**What is expected**
Reproduce the records below in full and word for word, excluding pictures.

**Provided information**
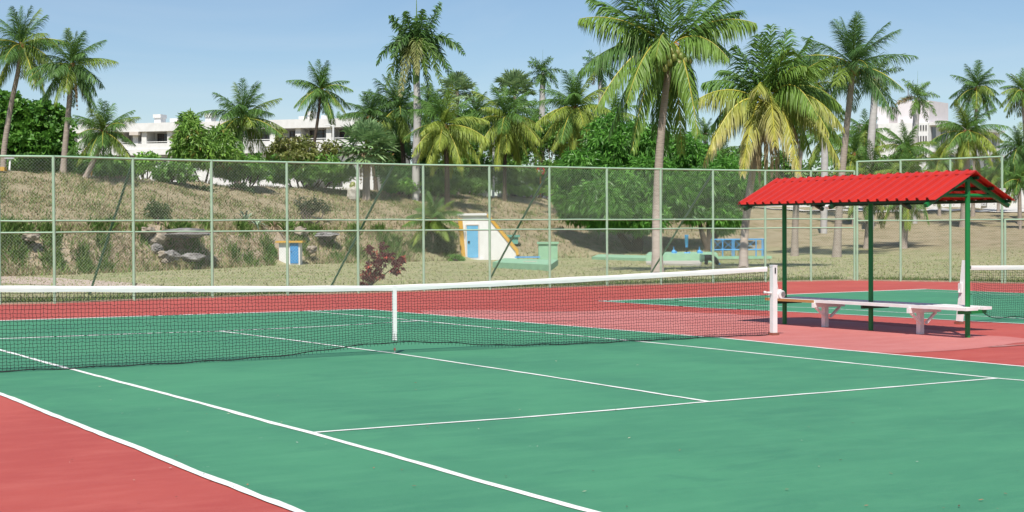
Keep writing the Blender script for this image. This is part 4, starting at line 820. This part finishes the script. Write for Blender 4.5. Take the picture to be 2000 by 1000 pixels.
rosette('agave_plant', 'second smaller agave with drooping leaves right of the first one', 502, 440, 75, .85, 14, (.22, .32, .20), (.36, .46, .32), .5, .05, 'agaves on the bank')
rosette('dead_yucca', 'withered brown plant with dead hanging leaves beside the agaves', 533, 432, 76, .95, 26, (.30, .22, .14), (.44, .34, .22), .1, .03, None)
# ------------------------------------------------------------------ grass, weeds, rocks
def keep(P):
    v = P[:, :2]-CP[:2]; d = v@HF[:2]; c = 1000+FPX*(v@HR[:2])/np.maximum(d, 1)
    return ~(((c > 536) & (c < 594) & (d > 71.5) & (d < 76)) | ((c > 893) & (c < 1095) & (d > 76) & (d < 84)))
def patch(P):
    x, y = P[:, 0], P[:, 1]; return np.clip(.75*np.sin(.5*x+1.7*np.sin(.31*y))*np.sin(.43*y+1.1*np.sin(.27*x))+.4*np.sin(1.3*x+.9*y)+.25*np.sin(2.9*x-2.1*y), -1, 1)
def blades(npts, gen, h, w, cols, lean=.45, pv=0.):
    mb = MB(); P = gen(npts); P = P[keep(P)]
    if pv: P = P[(patch(P) > -.45) | (rng.random(len(P)) < .25)]
    n = len(P); P[:, 2] = terr(P)-.04; az = rng.uniform(0, 6.28, n); S = np.stack([np.cos(az), np.sin(az), np.zeros(n)], 1)
    H = h[0]+(h[1]-h[0])*rng.random((n, 1))**1.6; Ld = rng.normal(size=(n, 3))*lean; Ld[:, 2] = 1; T = P+nrm(Ld)*H; ww = w*rng.uniform(.6, 1.3, (n, 1))
    i = rng.integers(0, len(cols), n); nz = patch(P)[:, None]; c = A(cols)[i]*rng.uniform(.75, 1.25, (n, 1))*(1+pv*nz); V = np.stack([P-S*ww, P+S*ww, T], 1).reshape(-1, 3); mb.add(V, np.arange(3*n).reshape(n, 3), np.repeat(c, 3, 0)); return mb
def colgen(c0, c1, f0, f1, clump=0):
    """points between a fraction f0..f1 of the bank's slope"""
    def g_(n):
        c = rng.uniform(c0, c1, n); cs = [q[0] for q in TC]; a = np.interp(c, cs, [t[0][0] for _, t in TC]); b = np.interp(c, cs, [t[-1][0] for _, t in TC]); d = a+(b-a)*rng.uniform(f0, f1, n)
        if clump:
            k = rng.integers(0, clump, n); cc, dd = c[:clump][k], d[:clump][k]; c = cc+rng.normal(size=n)*clump_r[0]; d = dd+rng.normal(size=n)*clump_r[1]
        return CP+HF*d[:, None]+HR*((c-1000)/FPX*d)[:, None]
    return g_
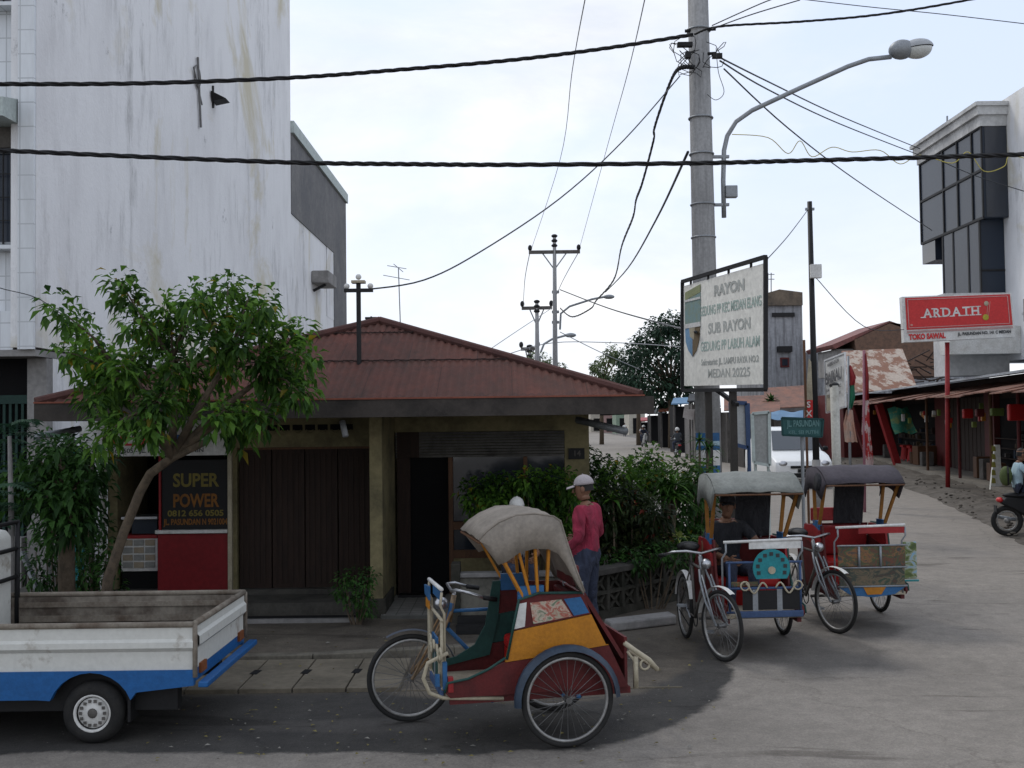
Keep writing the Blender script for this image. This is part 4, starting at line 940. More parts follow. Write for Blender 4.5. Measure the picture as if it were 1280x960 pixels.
# big framed board
sgn = thing('framed_signboard', 'large cream signboard in dark frame with crest and grey green lettering', 'signboard', (2.95, 15, 0))
TL, TR, BR, BL = at(853, 352, 16.2), at(957, 321, 13.5), at(957, 487, 13.5), at(853, 488, 16.2)
def q4(u, v, off=0):
    p = BL.lerp(BR, u).lerp(TL.lerp(TR, u), v); return p + nS * off
nS = (BR - BL).cross(TL - BL).normalized()
if nS.x > 0: nS = -nS      # faces camera side
if nS.dot(CP - BL) < 0: nS = -nS
mb = MB(); mb.prism([q4(.025, .04, 0), q4(.975, .04, 0), q4(.975, .955, 0), q4(.02, .955, 0)], -nS * .03); mb.build('panel', m_sign, sgn)
mb = MB()
for a, b in ((q4(0, 0), q4(1, 0)), (q4(1, 0), q4(1, 1)), (q4(1, 1), q4(0, 1)), (q4(0, 1), q4(0, 0))): mb.bar(a, b, .05, .05)
for u in (.12, .35, .6, .85): mb.bar(q4(u, .95), q4(u, 1), .03, .03)
mb.build('frame', m_black, sgn)
mb = MB(); r0 = q4(.52, 0, -.05)
for u in (.30, .60):
    g = q4(u, 0, -.06); g0 = g.copy(); g0.z = 0; mb.bar(g0, g, .09, .09)
mb.build('post', M('dark_post', (.05, .045, .04), (.03, .027, .025)), sgn)
MB().bar(q4(.42, 0, -.05), q4(.66, -.12, -.05), .05).build('brace', m_black, sgn)
RX = (BR - BL).normalized(); UX = (TL - BL); UX = (UX - RX * UX.dot(RX)).normalized(); Wd = (BR - BL).length; Hd = (TL - BL).length
Oc = q4(.60, .5, .004)
def ln(t, vy, size, width, mi, bold=.003, dx=0): return (t, size, dx, (vy - .5) * Hd, mi, fit(t, size, width), bold)
lettering([ln('RAYON', .835, .20, .95, 1, .009), ln('GEDUNG PP KEC MEDAN ELANG', .68, .19, 1.98, 0, .003), ln('SUB RAYON', .52, .20, 1.35, 1, .006), ln('GEDUNG PP LABUH ALAM', .37, .19, 1.9, 0, .003),
           ln('Sekretariat: JL. LAMPU RAYA NO.2', .235, .12, 1.85, 1, .003), ln('MEDAN 20225', .135, .17, 1.35, 1, .002)], Oc, RX, UX, [m_txt, m_txt2], sgn)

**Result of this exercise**
Keep writing the Blender script for this image. This is part 4, starting at line 820. This part finishes the script. Write for Blender 4.5. Take the picture to be 2000 by 1000 pixels.
rosette('agave_plant', 'second smaller agave with drooping leaves right of the first one', 502, 440, 75, .85, 14, (.22, .32, .20), (.36, .46, .32), .5, .05, 'agaves on the bank')
rosette('dead_yucca', 'withered brown plant with dead hanging leaves beside the agaves', 533, 432, 76, .95, 26, (.30, .22, .14), (.44, .34, .22), .1, .03, None)
# ------------------------------------------------------------------ grass, weeds, rocks
def keep(P):
    v = P[:, :2]-CP[:2]; d = v@HF[:2]; c = 1000+FPX*(v@HR[:2])/np.maximum(d, 1)
    return ~(((c > 536) & (c < 594) & (d > 71.5) & (d < 76)) | ((c > 893) & (c < 1095) & (d > 76) & (d < 84)))
def patch(P):
    x, y = P[:, 0], P[:, 1]; return np.clip(.75*np.sin(.5*x+1.7*np.sin(.31*y))*np.sin(.43*y+1.1*np.sin(.27*x))+.4*np.sin(1.3*x+.9*y)+.25*np.sin(2.9*x-2.1*y), -1, 1)
def blades(npts, gen, h, w, cols, lean=.45, pv=0.):
    mb = MB(); P = gen(npts); P = P[keep(P)]
    if pv: P = P[(patch(P) > -.45) | (rng.random(len(P)) < .25)]
    n = len(P); P[:, 2] = terr(P)-.04; az = rng.uniform(0, 6.28, n); S = np.stack([np.cos(az), np.sin(az), np.zeros(n)], 1)
    H = h[0]+(h[1]-h[0])*rng.random((n, 1))**1.6; Ld = rng.normal(size=(n, 3))*lean; Ld[:, 2] = 1; T = P+nrm(Ld)*H; ww = w*rng.uniform(.6, 1.3, (n, 1))
    i = rng.integers(0, len(cols), n); nz = patch(P)[:, None]; c = A(cols)[i]*rng.uniform(.75, 1.25, (n, 1))*(1+pv*nz); V = np.stack([P-S*ww, P+S*ww, T], 1).reshape(-1, 3); mb.add(V, np.arange(3*n).reshape(n, 3), np.repeat(c, 3, 0)); return mb
def colgen(c0, c1, f0, f1, clump=0):
    """points between a fraction f0..f1 of the bank's slope"""
    def g_(n):
        c = rng.uniform(c0, c1, n); cs = [q[0] for q in TC]; a = np.interp(c, cs, [t[0][0] for _, t in TC]); b = np.interp(c, cs, [t[-1][0] for _, t in TC]); d = a+(b-a)*rng.uniform(f0, f1, n)
        if clump:
            k = rng.integers(0, clump, n); cc, dd = c[:clump][k], d[:clump][k]; c = cc+rng.normal(size=n)*clump_r[0]; d = dd+rng.normal(size=n)*clump_r[1]
        return CP+HF*d[:, None]+HR*((c-1000)/FPX*d)[:, None]
    return g_
Keep writing the Blender script for this image. This is part 4, starting at line 940. More parts follow. Write for Blender 4.5. Measure the picture as if it were 1280x960 pixels.
# big framed board
sgn = thing('framed_signboard', 'large cream signboard in dark frame with crest and grey green lettering', 'signboard', (2.95, 15, 0))
TL, TR, BR, BL = at(853, 352, 16.2), at(957, 321, 13.5), at(957, 487, 13.5), at(853, 488, 16.2)
def q4(u, v, off=0):
    p = BL.lerp(BR, u).lerp(TL.lerp(TR, u), v); return p + nS * off
nS = (BR - BL).cross(TL - BL).normalized()
if nS.x > 0: nS = -nS      # faces camera side
if nS.dot(CP - BL) < 0: nS = -nS
mb = MB(); mb.prism([q4(.025, .04, 0), q4(.975, .04, 0), q4(.975, .955, 0), q4(.02, .955, 0)], -nS * .03); mb.build('panel', m_sign, sgn)
mb = MB()
for a, b in ((q4(0, 0), q4(1, 0)), (q4(1, 0), q4(1, 1)), (q4(1, 1), q4(0, 1)), (q4(0, 1), q4(0, 0))): mb.bar(a, b, .05, .05)
for u in (.12, .35, .6, .85): mb.bar(q4(u, .95), q4(u, 1), .03, .03)
mb.build('frame', m_black, sgn)
mb = MB(); r0 = q4(.52, 0, -.05)
for u in (.30, .60):
    g = q4(u, 0, -.06); g0 = g.copy(); g0.z = 0; mb.bar(g0, g, .09, .09)
mb.build('post', M('dark_post', (.05, .045, .04), (.03, .027, .025)), sgn)
MB().bar(q4(.42, 0, -.05), q4(.66, -.12, -.05), .05).build('brace', m_black, sgn)
RX = (BR - BL).normalized(); UX = (TL - BL); UX = (UX - RX * UX.dot(RX)).normalized(); Wd = (BR - BL).length; Hd = (TL - BL).length
Oc = q4(.60, .5, .004)
def ln(t, vy, size, width, mi, bold=.003, dx=0): return (t, size, dx, (vy - .5) * Hd, mi, fit(t, size, width), bold)
lettering([ln('RAYON', .835, .20, .95, 1, .009), ln('GEDUNG PP KEC MEDAN ELANG', .68, .19, 1.98, 0, .003), ln('SUB RAYON', .52, .20, 1.35, 1, .006), ln('GEDUNG PP LABUH ALAM', .37, .19, 1.9, 0, .003),
           ln('Sekretariat: JL. LAMPU RAYA NO.2', .235, .12, 1.85, 1, .003), ln('MEDAN 20225', .135, .17, 1.35, 1, .002)], Oc, RX, UX, [m_txt, m_txt2], sgn)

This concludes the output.